Parecia dispor de grandes possibilidades financeiras. Agia como um chefe de partido. Criava um movimento, com serviços de informações, recrutamento e quotizações, propagandistas e "agentes" escolhidos entre a juventude hitleriana. As paredes estavam cobertas de cartazes, inundavam os jornais de editais, distribuíam panfletos em massa, organizavam-se "meetings". As reuniões e conferências de astrónomos eram interrompidas pelos partidários que gritavam: "Fora os sábios ortodoxos! Sigam Horbiger!" Os professores eram molestados nas ruas. Os diretores dos institutos científicos recebiam cartões: "Quando ganharmos, o senhor e os seus semelhantes irão mendigar pelos passeios". Homens de negócios, industriais, antes de contratarem um empregado obrigavam-no a assinar uma declaração: "Juro ter confiança na teoria do gelo eterno". Horbiger escrevia aos grandes engenheiros: "Ou aprenderá a acreditar em mim, ou será tratado como inimigo".
Em poucos anos, o movimento publicou três grandes volumes de doutrina, quarenta livros populares, centenas de brochuras. Editavam um magazine mensal de grande tiragem: La Clé des Evénements Mondiales (A Chave dos Acontecimentos Mundiais). Já recrutara dezenas de milhares de aderentes. Viria a representar um papel importante na história das ideias e na própria história.
Ao princípio, os sábios protestavam, publicavam cartas e artigos para demonstrar as impossibilidades do sistema Horbiger. Depois alarmaram-se quando a Wel tomou proporções de um vasto movimento popular. A seguir à subida ao poder de Hitler a resistência diminuiu, embora as universidades continuassem a ensinar a astronomia ortodoxa. Sábios de renome aderiram à doutrina do gelo eterno, como, por exemplo, Lenard, que, juntamente com Roentgen, descobrira os raios X, o físico Oberth, e Stark, cujas investigações sobre a espectroscopia eram mundialmente conhecidas. Hitler protegia abertamente Horbiger e acreditava nele.
"Os nossos antepassados nórdicos tornaram-se fortes devido à neve e ao gelo, declarava um panfleto popular da Wel, e é esse motivo por que a crença no gelo mundial é a herança natural do homem nórdico. Um austríaco, Hitler, expulsou os políticos judeus, um segundo austríaco, Horbiger, expulsará os sábios judeus. Com a sua própria vida, o Führer provou que um amador é superior a um profissional. Foi preciso outro amador para nos dar uma compreensão completa do Universo."
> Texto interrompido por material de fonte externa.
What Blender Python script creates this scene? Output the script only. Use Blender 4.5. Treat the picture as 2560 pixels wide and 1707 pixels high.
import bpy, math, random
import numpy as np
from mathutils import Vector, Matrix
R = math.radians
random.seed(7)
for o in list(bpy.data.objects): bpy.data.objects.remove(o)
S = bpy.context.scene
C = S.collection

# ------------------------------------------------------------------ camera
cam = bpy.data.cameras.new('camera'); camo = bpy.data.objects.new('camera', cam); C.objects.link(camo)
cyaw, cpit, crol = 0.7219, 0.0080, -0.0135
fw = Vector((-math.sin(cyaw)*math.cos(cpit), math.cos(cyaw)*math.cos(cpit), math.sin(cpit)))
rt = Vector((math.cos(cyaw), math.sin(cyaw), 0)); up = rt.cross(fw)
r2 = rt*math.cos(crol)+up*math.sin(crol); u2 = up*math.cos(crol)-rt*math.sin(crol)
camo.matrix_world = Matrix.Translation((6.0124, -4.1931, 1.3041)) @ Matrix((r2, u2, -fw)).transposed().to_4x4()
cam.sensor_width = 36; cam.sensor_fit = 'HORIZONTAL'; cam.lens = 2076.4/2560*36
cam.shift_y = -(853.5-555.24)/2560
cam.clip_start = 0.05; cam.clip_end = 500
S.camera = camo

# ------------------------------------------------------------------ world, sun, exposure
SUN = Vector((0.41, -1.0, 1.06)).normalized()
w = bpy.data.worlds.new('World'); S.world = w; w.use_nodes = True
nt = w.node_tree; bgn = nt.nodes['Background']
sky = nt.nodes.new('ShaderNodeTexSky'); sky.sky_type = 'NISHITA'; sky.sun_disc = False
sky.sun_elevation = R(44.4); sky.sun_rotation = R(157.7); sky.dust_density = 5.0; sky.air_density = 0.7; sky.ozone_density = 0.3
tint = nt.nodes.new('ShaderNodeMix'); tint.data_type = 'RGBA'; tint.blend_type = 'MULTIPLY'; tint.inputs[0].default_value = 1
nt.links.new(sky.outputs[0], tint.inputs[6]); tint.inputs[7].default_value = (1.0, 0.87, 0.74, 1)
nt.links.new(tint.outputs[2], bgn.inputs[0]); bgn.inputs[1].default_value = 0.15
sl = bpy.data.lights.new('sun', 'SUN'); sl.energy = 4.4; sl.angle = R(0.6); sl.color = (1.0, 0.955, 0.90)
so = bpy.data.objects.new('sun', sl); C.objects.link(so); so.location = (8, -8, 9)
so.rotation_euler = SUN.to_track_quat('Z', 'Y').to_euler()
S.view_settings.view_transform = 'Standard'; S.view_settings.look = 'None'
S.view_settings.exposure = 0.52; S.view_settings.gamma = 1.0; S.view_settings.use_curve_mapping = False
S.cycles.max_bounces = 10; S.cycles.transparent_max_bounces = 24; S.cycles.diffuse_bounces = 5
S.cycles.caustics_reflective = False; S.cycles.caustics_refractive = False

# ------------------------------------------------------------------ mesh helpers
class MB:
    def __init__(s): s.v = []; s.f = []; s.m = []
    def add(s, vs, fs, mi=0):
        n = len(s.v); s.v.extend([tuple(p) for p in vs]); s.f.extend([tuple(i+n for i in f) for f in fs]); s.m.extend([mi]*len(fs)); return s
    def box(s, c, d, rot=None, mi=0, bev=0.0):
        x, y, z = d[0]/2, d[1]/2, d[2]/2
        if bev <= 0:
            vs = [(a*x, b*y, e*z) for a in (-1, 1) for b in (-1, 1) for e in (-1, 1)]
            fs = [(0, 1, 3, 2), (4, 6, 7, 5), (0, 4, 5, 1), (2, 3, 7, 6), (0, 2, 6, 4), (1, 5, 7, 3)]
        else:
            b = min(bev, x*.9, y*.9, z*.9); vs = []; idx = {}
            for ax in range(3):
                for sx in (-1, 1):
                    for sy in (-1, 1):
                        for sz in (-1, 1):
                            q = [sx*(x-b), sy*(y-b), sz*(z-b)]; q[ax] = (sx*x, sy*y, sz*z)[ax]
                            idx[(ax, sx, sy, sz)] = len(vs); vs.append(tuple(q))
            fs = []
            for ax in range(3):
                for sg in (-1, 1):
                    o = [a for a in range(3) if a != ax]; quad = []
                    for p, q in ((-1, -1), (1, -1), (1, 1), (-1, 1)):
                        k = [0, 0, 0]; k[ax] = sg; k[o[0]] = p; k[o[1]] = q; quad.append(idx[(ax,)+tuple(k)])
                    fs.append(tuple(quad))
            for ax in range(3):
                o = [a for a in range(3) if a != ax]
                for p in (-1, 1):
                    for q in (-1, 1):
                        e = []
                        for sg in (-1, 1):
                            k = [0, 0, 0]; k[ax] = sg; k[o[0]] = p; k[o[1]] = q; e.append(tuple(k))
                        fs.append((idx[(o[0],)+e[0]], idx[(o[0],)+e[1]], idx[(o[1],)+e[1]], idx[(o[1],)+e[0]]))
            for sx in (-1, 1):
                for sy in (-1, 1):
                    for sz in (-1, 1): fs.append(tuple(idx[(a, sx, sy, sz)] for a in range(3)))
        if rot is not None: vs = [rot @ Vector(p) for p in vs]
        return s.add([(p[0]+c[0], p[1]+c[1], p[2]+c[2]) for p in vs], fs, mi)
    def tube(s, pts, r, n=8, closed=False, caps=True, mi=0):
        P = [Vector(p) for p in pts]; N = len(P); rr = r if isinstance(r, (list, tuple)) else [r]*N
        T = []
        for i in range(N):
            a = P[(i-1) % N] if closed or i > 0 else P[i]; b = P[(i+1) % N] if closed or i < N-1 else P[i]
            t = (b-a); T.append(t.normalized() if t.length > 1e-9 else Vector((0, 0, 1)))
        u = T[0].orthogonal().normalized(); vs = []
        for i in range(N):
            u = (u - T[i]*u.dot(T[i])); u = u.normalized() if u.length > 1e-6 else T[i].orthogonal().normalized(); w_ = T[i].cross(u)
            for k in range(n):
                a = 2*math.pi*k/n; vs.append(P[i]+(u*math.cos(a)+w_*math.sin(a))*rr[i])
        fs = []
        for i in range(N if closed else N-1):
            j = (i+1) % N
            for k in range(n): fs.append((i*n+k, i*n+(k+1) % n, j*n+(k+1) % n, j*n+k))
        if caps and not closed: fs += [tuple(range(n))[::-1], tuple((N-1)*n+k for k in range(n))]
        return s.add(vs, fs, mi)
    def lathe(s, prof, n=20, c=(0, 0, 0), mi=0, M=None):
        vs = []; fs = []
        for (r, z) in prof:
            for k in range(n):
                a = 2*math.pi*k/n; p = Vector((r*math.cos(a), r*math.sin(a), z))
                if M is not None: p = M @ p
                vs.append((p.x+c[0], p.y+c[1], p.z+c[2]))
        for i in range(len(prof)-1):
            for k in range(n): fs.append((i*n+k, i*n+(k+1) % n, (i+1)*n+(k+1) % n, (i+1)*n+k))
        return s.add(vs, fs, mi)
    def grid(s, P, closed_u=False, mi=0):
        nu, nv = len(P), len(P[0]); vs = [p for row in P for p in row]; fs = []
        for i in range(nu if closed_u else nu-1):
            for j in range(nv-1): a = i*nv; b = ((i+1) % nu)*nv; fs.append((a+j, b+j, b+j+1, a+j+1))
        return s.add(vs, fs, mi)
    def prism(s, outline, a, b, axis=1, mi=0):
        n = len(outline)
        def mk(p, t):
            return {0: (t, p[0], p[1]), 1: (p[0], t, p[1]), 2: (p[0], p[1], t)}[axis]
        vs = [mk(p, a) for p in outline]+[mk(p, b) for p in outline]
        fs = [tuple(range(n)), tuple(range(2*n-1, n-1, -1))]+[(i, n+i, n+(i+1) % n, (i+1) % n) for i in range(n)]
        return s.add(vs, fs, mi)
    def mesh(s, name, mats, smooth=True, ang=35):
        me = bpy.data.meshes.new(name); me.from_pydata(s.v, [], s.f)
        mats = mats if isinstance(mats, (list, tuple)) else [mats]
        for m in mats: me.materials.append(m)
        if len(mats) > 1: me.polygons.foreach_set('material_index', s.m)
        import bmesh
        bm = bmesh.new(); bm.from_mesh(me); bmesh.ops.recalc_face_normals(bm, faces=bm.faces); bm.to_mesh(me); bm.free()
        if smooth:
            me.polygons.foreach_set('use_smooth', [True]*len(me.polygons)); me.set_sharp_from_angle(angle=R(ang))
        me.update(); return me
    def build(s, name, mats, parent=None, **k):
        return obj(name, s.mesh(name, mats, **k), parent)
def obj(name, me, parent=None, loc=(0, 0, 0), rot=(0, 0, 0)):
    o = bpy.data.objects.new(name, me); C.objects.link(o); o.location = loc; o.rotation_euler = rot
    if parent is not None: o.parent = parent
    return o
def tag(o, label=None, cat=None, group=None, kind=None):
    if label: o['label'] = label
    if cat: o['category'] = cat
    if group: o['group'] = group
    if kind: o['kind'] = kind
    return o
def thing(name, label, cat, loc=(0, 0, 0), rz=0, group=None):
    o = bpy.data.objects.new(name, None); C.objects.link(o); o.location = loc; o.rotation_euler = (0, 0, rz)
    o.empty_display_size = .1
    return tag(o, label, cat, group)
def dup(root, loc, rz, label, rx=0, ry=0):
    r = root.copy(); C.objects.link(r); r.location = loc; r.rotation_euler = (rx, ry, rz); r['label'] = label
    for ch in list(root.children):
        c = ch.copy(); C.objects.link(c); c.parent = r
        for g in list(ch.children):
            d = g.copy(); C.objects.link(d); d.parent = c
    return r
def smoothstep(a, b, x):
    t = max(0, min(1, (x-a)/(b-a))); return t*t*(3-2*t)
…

Hitler e Horbiger "os dois maiores austríacos," encontraram-se várias vezes. O chefe nazi escutava aquele sábio visionário com deferência. Horbiger não admitia que o interrompessem no seu discurso e respondia com firmeza a Hitler: "Maul Zu!” Cala a boca! Levou ao extremo a convicção de Hitler: o povo alemão, no seu messianismo, era envenenado pela ciência ocidental, tacanha, debilitante, separada da carne e da alma. Criações recentes, como a psicanálise, a serologia e a relatividade eram máquinas de guerra dirigidas contra o espírito de Parsifal. A doutrina do gelo mundial forneceria o contraveneno necessário. Essa doutrina destruía a astronomia aceite: o resto do edifício desmoronar-se-ia em seguida por si próprio, e era preciso que se desmoronasse para que renascesse a magia, único valor dinâmico. Os teóricos do nacional-socialismo e os do gelo eterno reuniram-se em conferências: Rosenberg e Horbiger, rodeados pelos seus melhores discípulos.
A história da humanidade, tal como Horbiger a descrevia, com os grandes dilúvios e as migrações sucessivas, com os seus gigantes e os seus escravos, os seus sacrifícios e as suas epopeias, correspondia à teoria da raça ariana. As afinidades do pensamento de Horbiger com os temas orientais das eras antediluvianas, dos períodos de salvação da espécie e os períodos de punição apaixonaram Himmler. À medida que o pensamento de Horbiger se definia, revelavam-se correspondências com as visões de Nietzsche e a mitologia wagneriana. As origens fabulosas da raça ariana, que descera das montanhas habitadas pelos super-homens de outra era, destinada a mandar no planeta e nas estrelas, estavam estabelecidas. A doutrina de Horbiger associava-se intimamente ao pensamento do socialismo mágico, aos movimentos místicos do grupo nazi. Vinha fortalecer muito o que Jung viria a chamar mais tarde "a libido do sem-razão". Ela trazia algumas dessas "vitaminas da alma" contidas nos mitos.